__WORK INSTRUCTIONS__. Among the entries that follow, the required portion opens with the line containing "Recreate this scene" and closes with the line containing "PI = math.pi". Give that portion again exactly, and nothing else.

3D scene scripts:
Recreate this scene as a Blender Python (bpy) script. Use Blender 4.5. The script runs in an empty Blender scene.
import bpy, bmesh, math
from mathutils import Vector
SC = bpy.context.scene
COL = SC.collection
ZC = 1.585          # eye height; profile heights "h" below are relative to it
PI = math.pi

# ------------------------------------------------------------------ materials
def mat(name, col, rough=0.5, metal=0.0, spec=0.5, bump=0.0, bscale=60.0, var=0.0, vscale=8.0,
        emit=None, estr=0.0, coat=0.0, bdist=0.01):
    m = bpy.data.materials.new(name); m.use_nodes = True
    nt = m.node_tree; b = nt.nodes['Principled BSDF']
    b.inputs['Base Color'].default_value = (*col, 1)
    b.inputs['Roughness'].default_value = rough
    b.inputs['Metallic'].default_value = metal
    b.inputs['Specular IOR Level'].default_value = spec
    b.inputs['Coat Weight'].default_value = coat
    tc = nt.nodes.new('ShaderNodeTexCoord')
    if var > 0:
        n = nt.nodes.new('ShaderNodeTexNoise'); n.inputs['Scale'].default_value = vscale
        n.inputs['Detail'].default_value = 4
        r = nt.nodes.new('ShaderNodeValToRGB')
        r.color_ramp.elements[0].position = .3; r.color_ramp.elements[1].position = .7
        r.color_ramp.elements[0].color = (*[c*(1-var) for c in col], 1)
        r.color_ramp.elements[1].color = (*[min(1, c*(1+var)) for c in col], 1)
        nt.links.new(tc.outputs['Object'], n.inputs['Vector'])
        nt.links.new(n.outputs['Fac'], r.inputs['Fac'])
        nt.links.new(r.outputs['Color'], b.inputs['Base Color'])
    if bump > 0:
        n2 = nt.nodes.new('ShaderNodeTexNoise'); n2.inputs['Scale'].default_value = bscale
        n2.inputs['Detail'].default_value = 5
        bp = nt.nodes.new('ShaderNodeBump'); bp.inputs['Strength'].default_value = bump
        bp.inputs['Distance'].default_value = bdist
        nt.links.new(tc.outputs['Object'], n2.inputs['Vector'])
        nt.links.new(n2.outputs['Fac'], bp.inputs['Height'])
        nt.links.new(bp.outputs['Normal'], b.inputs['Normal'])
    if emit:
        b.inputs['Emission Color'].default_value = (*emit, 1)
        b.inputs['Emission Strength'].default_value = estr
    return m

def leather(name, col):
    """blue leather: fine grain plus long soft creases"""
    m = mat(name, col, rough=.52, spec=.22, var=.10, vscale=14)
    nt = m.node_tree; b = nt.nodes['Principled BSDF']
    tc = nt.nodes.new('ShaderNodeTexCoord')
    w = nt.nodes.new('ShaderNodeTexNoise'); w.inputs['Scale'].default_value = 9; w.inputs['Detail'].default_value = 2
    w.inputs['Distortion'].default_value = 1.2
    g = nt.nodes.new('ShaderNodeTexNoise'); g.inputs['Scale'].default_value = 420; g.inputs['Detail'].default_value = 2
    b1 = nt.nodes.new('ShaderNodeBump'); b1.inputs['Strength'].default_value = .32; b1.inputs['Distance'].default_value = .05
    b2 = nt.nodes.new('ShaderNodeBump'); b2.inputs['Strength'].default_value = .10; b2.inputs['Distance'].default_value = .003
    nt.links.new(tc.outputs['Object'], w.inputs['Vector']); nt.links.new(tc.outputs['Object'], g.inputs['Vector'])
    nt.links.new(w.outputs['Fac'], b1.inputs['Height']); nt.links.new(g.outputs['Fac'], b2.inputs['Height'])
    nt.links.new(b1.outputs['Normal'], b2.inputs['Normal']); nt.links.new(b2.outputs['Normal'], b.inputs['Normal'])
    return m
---
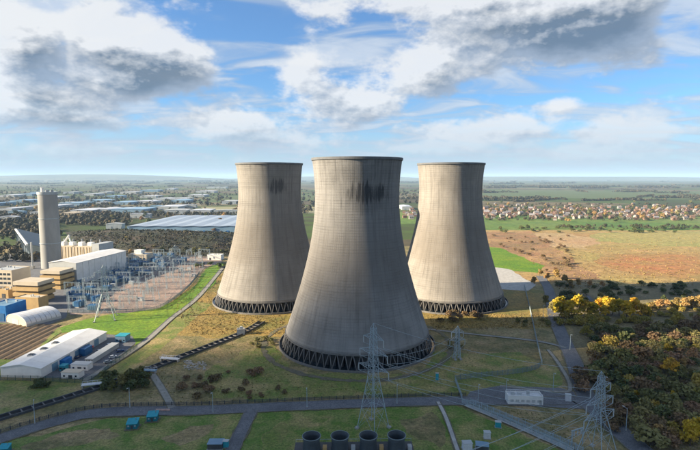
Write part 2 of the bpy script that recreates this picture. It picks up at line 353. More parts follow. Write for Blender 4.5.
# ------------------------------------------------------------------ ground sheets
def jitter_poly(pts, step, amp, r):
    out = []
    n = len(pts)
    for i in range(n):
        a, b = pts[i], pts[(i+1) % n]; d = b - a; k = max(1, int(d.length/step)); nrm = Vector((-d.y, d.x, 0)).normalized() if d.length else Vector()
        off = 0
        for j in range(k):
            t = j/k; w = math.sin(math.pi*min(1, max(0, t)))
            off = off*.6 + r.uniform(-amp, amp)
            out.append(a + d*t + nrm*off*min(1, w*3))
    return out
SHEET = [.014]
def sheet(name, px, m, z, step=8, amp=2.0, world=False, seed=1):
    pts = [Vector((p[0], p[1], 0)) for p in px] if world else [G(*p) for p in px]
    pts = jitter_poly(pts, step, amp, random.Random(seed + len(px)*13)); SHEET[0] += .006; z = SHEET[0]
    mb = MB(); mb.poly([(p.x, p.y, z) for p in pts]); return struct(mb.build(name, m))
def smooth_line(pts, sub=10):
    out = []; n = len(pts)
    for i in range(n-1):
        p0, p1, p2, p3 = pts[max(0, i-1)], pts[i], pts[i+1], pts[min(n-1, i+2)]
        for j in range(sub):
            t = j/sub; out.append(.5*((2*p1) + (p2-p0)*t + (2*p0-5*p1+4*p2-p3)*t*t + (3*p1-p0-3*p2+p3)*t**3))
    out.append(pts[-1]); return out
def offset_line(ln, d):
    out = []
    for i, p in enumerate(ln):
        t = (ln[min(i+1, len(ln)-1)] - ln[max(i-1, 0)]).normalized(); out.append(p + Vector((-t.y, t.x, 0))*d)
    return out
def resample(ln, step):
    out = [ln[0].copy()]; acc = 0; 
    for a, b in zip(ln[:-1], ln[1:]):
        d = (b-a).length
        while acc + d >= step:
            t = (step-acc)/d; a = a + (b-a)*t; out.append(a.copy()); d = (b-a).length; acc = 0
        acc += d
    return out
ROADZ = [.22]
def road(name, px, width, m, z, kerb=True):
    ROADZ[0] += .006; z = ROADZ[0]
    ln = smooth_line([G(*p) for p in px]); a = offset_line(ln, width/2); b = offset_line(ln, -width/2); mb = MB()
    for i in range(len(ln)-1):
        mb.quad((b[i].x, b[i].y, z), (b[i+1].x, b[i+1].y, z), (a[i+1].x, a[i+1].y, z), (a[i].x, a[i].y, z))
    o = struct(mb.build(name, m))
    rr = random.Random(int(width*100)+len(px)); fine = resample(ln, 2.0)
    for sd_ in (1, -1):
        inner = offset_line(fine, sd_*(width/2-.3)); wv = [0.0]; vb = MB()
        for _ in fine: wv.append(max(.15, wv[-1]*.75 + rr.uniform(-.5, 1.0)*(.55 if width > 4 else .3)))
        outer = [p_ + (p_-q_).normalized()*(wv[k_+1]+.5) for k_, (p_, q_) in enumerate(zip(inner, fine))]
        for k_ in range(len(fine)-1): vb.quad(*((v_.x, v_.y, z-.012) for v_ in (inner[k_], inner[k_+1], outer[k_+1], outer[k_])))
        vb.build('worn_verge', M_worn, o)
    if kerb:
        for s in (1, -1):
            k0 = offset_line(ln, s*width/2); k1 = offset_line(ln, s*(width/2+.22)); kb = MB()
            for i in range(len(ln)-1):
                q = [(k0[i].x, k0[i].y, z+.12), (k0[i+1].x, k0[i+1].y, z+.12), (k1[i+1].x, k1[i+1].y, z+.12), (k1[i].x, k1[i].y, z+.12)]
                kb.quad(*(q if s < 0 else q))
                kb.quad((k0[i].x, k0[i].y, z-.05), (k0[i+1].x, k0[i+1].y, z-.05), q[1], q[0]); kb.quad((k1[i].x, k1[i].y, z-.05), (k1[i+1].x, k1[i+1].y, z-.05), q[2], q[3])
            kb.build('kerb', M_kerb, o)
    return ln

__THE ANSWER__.
Recreate this scene as a Blender Python (bpy) script. Use Blender 4.5. The script runs in an empty Blender scene.
import bpy, bmesh, math
from mathutils import Vector
SC = bpy.context.scene
COL = SC.collection
ZC = 1.585          # eye height; profile heights "h" below are relative to it
PI = math.pi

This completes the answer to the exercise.